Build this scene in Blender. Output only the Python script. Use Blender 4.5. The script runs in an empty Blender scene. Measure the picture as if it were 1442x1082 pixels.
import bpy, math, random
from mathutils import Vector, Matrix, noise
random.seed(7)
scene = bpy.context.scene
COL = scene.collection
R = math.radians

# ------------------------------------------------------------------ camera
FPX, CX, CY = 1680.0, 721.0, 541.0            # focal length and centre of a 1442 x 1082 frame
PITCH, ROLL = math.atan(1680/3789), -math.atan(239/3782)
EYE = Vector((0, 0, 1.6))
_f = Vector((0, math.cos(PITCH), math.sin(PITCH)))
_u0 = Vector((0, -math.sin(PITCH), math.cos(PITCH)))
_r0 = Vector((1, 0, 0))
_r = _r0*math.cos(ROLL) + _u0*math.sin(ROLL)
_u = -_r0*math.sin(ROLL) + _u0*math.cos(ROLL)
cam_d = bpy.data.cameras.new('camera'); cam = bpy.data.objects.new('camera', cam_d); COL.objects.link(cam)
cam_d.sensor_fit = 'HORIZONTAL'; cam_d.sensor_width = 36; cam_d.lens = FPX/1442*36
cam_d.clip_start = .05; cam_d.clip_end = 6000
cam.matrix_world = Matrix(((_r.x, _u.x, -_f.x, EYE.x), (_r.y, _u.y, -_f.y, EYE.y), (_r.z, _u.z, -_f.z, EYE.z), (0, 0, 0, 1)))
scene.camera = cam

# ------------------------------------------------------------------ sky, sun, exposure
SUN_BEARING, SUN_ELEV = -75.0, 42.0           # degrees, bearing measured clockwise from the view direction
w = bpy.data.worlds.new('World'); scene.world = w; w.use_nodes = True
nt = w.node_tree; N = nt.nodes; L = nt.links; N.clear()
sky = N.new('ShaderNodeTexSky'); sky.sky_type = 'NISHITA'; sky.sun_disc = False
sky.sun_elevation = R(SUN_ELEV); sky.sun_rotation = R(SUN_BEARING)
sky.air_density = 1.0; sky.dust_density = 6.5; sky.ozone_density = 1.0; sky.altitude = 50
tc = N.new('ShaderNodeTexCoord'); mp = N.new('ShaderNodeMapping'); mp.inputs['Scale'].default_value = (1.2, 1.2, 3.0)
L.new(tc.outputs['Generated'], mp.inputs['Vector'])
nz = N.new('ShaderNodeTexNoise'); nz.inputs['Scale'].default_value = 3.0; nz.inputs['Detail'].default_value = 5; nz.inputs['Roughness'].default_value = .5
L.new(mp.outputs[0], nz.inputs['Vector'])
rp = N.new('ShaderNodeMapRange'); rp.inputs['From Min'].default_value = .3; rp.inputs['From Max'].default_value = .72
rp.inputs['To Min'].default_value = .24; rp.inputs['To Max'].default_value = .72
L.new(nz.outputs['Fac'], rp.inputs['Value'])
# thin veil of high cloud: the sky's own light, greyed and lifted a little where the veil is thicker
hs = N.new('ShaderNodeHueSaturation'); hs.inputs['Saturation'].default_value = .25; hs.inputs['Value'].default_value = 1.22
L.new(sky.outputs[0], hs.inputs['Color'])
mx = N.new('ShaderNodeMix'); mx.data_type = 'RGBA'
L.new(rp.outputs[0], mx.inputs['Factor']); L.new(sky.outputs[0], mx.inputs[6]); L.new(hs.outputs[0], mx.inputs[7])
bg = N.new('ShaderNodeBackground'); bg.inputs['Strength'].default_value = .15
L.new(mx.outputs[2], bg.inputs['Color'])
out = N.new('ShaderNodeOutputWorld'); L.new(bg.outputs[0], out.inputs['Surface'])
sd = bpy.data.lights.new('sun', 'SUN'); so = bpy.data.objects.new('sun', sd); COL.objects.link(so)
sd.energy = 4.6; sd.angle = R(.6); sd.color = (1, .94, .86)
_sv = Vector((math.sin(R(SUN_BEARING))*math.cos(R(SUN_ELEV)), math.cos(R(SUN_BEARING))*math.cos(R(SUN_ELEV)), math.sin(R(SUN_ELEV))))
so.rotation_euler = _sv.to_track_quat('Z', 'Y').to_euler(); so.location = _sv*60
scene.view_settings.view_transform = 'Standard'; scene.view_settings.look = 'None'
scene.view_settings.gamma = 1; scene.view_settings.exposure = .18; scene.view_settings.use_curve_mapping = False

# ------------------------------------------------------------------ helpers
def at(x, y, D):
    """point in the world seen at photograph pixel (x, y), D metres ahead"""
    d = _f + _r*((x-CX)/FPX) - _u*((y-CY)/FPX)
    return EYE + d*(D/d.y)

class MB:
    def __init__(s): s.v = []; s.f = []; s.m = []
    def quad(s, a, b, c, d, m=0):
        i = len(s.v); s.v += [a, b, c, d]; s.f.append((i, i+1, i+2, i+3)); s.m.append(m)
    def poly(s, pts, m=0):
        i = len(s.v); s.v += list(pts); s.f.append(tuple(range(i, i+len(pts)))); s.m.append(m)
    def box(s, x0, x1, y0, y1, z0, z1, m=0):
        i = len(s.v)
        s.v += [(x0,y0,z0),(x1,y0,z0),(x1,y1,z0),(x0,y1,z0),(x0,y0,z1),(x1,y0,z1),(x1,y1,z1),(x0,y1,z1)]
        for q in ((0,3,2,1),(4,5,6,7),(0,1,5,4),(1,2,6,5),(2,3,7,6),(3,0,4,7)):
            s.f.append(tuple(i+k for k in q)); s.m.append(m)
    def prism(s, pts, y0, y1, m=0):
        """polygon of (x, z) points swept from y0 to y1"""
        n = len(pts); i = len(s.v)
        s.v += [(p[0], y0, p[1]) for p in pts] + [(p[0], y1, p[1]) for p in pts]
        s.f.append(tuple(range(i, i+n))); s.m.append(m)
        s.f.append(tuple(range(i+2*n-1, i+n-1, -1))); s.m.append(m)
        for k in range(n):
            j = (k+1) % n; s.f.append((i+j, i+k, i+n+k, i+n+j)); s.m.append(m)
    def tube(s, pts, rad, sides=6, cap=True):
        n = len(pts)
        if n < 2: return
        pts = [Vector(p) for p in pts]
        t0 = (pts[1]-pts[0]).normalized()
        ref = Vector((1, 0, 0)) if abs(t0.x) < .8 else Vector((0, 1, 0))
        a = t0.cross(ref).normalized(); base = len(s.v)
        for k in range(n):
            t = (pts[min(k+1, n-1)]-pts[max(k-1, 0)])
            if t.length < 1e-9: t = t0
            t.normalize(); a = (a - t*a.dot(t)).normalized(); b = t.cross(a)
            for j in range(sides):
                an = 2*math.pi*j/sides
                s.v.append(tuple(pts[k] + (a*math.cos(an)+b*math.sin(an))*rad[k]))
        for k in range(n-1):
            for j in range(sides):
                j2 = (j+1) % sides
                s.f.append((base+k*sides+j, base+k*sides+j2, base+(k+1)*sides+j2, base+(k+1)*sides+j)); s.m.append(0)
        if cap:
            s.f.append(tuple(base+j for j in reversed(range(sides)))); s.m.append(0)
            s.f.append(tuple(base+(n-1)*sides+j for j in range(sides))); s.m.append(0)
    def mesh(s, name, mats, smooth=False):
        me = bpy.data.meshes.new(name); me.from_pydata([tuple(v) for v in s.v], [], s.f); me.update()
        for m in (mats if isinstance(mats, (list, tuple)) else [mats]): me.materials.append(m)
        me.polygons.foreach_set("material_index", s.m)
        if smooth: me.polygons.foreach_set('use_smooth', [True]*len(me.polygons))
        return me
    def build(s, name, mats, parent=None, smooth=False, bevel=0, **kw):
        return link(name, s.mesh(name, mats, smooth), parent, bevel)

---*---

** Task to complete **
Return what is listed above, exactly and completely.

** Correct response **
Build this scene in Blender. Output only the Python script. Use Blender 4.5. The script runs in an empty Blender scene. Measure the picture as if it were 1442x1082 pixels.
import bpy, math, random
from mathutils import Vector, Matrix, noise
random.seed(7)
scene = bpy.context.scene
COL = scene.collection
R = math.radians

# ------------------------------------------------------------------ camera
FPX, CX, CY = 1680.0, 721.0, 541.0            # focal length and centre of a 1442 x 1082 frame
PITCH, ROLL = math.atan(1680/3789), -math.atan(239/3782)
EYE = Vector((0, 0, 1.6))
_f = Vector((0, math.cos(PITCH), math.sin(PITCH)))
_u0 = Vector((0, -math.sin(PITCH), math.cos(PITCH)))
_r0 = Vector((1, 0, 0))
_r = _r0*math.cos(ROLL) + _u0*math.sin(ROLL)
_u = -_r0*math.sin(ROLL) + _u0*math.cos(ROLL)
cam_d = bpy.data.cameras.new('camera'); cam = bpy.data.objects.new('camera', cam_d); COL.objects.link(cam)
cam_d.sensor_fit = 'HORIZONTAL'; cam_d.sensor_width = 36; cam_d.lens = FPX/1442*36
cam_d.clip_start = .05; cam_d.clip_end = 6000
cam.matrix_world = Matrix(((_r.x, _u.x, -_f.x, EYE.x), (_r.y, _u.y, -_f.y, EYE.y), (_r.z, _u.z, -_f.z, EYE.z), (0, 0, 0, 1)))
scene.camera = cam

# ------------------------------------------------------------------ sky, sun, exposure
SUN_BEARING, SUN_ELEV = -75.0, 42.0           # degrees, bearing measured clockwise from the view direction
w = bpy.data.worlds.new('World'); scene.world = w; w.use_nodes = True
nt = w.node_tree; N = nt.nodes; L = nt.links; N.clear()
sky = N.new('ShaderNodeTexSky'); sky.sky_type = 'NISHITA'; sky.sun_disc = False
sky.sun_elevation = R(SUN_ELEV); sky.sun_rotation = R(SUN_BEARING)
sky.air_density = 1.0; sky.dust_density = 6.5; sky.ozone_density = 1.0; sky.altitude = 50
tc = N.new('ShaderNodeTexCoord'); mp = N.new('ShaderNodeMapping'); mp.inputs['Scale'].default_value = (1.2, 1.2, 3.0)
L.new(tc.outputs['Generated'], mp.inputs['Vector'])
nz = N.new('ShaderNodeTexNoise'); nz.inputs['Scale'].default_value = 3.0; nz.inputs['Detail'].default_value = 5; nz.inputs['Roughness'].default_value = .5
L.new(mp.outputs[0], nz.inputs['Vector'])
rp = N.new('ShaderNodeMapRange'); rp.inputs['From Min'].default_value = .3; rp.inputs['From Max'].default_value = .72
rp.inputs['To Min'].default_value = .24; rp.inputs['To Max'].default_value = .72
L.new(nz.outputs['Fac'], rp.inputs['Value'])
# thin veil of high cloud: the sky's own light, greyed and lifted a little where the veil is thicker
hs = N.new('ShaderNodeHueSaturation'); hs.inputs['Saturation'].default_value = .25; hs.inputs['Value'].default_value = 1.22
L.new(sky.outputs[0], hs.inputs['Color'])
mx = N.new('ShaderNodeMix'); mx.data_type = 'RGBA'
L.new(rp.outputs[0], mx.inputs['Factor']); L.new(sky.outputs[0], mx.inputs[6]); L.new(hs.outputs[0], mx.inputs[7])
bg = N.new('ShaderNodeBackground'); bg.inputs['Strength'].default_value = .15
L.new(mx.outputs[2], bg.inputs['Color'])
out = N.new('ShaderNodeOutputWorld'); L.new(bg.outputs[0], out.inputs['Surface'])
sd = bpy.data.lights.new('sun', 'SUN'); so = bpy.data.objects.new('sun', sd); COL.objects.link(so)
sd.energy = 4.6; sd.angle = R(.6); sd.color = (1, .94, .86)
_sv = Vector((math.sin(R(SUN_BEARING))*math.cos(R(SUN_ELEV)), math.cos(R(SUN_BEARING))*math.cos(R(SUN_ELEV)), math.sin(R(SUN_ELEV))))
so.rotation_euler = _sv.to_track_quat('Z', 'Y').to_euler(); so.location = _sv*60
scene.view_settings.view_transform = 'Standard'; scene.view_settings.look = 'None'
scene.view_settings.gamma = 1; scene.view_settings.exposure = .18; scene.view_settings.use_curve_mapping = False

# ------------------------------------------------------------------ helpers
def at(x, y, D):
    """point in the world seen at photograph pixel (x, y), D metres ahead"""
    d = _f + _r*((x-CX)/FPX) - _u*((y-CY)/FPX)
    return EYE + d*(D/d.y)

class MB:
    def __init__(s): s.v = []; s.f = []; s.m = []
    def quad(s, a, b, c, d, m=0):
        i = len(s.v); s.v += [a, b, c, d]; s.f.append((i, i+1, i+2, i+3)); s.m.append(m)
    def poly(s, pts, m=0):
        i = len(s.v); s.v += list(pts); s.f.append(tuple(range(i, i+len(pts)))); s.m.append(m)
    def box(s, x0, x1, y0, y1, z0, z1, m=0):
        i = len(s.v)
        s.v += [(x0,y0,z0),(x1,y0,z0),(x1,y1,z0),(x0,y1,z0),(x0,y0,z1),(x1,y0,z1),(x1,y1,z1),(x0,y1,z1)]
        for q in ((0,3,2,1),(4,5,6,7),(0,1,5,4),(1,2,6,5),(2,3,7,6),(3,0,4,7)):
            s.f.append(tuple(i+k for k in q)); s.m.append(m)
    def prism(s, pts, y0, y1, m=0):
        """polygon of (x, z) points swept from y0 to y1"""
        n = len(pts); i = len(s.v)
        s.v += [(p[0], y0, p[1]) for p in pts] + [(p[0], y1, p[1]) for p in pts]
        s.f.append(tuple(range(i, i+n))); s.m.append(m)
        s.f.append(tuple(range(i+2*n-1, i+n-1, -1))); s.m.append(m)
        for k in range(n):
            j = (k+1) % n; s.f.append((i+j, i+k, i+n+k, i+n+j)); s.m.append(m)
    def tube(s, pts, rad, sides=6, cap=True):
        n = len(pts)
        if n < 2: return
        pts = [Vector(p) for p in pts]
        t0 = (pts[1]-pts[0]).normalized()
        ref = Vector((1, 0, 0)) if abs(t0.x) < .8 else Vector((0, 1, 0))
        a = t0.cross(ref).normalized(); base = len(s.v)
        for k in range(n):
            t = (pts[min(k+1, n-1)]-pts[max(k-1, 0)])
            if t.length < 1e-9: t = t0
            t.normalize(); a = (a - t*a.dot(t)).normalized(); b = t.cross(a)
            for j in range(sides):
                an = 2*math.pi*j/sides
                s.v.append(tuple(pts[k] + (a*math.cos(an)+b*math.sin(an))*rad[k]))
        for k in range(n-1):
            for j in range(sides):
                j2 = (j+1) % sides
                s.f.append((base+k*sides+j, base+k*sides+j2, base+(k+1)*sides+j2, base+(k+1)*sides+j)); s.m.append(0)
        if cap:
            s.f.append(tuple(base+j for j in reversed(range(sides)))); s.m.append(0)
            s.f.append(tuple(base+(n-1)*sides+j for j in range(sides))); s.m.append(0)
    def mesh(s, name, mats, smooth=False):
        me = bpy.data.meshes.new(name); me.from_pydata([tuple(v) for v in s.v], [], s.f); me.update()
        for m in (mats if isinstance(mats, (list, tuple)) else [mats]): me.materials.append(m)
        me.polygons.foreach_set("material_index", s.m)
        if smooth: me.polygons.foreach_set('use_smooth', [True]*len(me.polygons))
        return me
    def build(s, name, mats, parent=None, smooth=False, bevel=0, **kw):
        return link(name, s.mesh(name, mats, smooth), parent, bevel)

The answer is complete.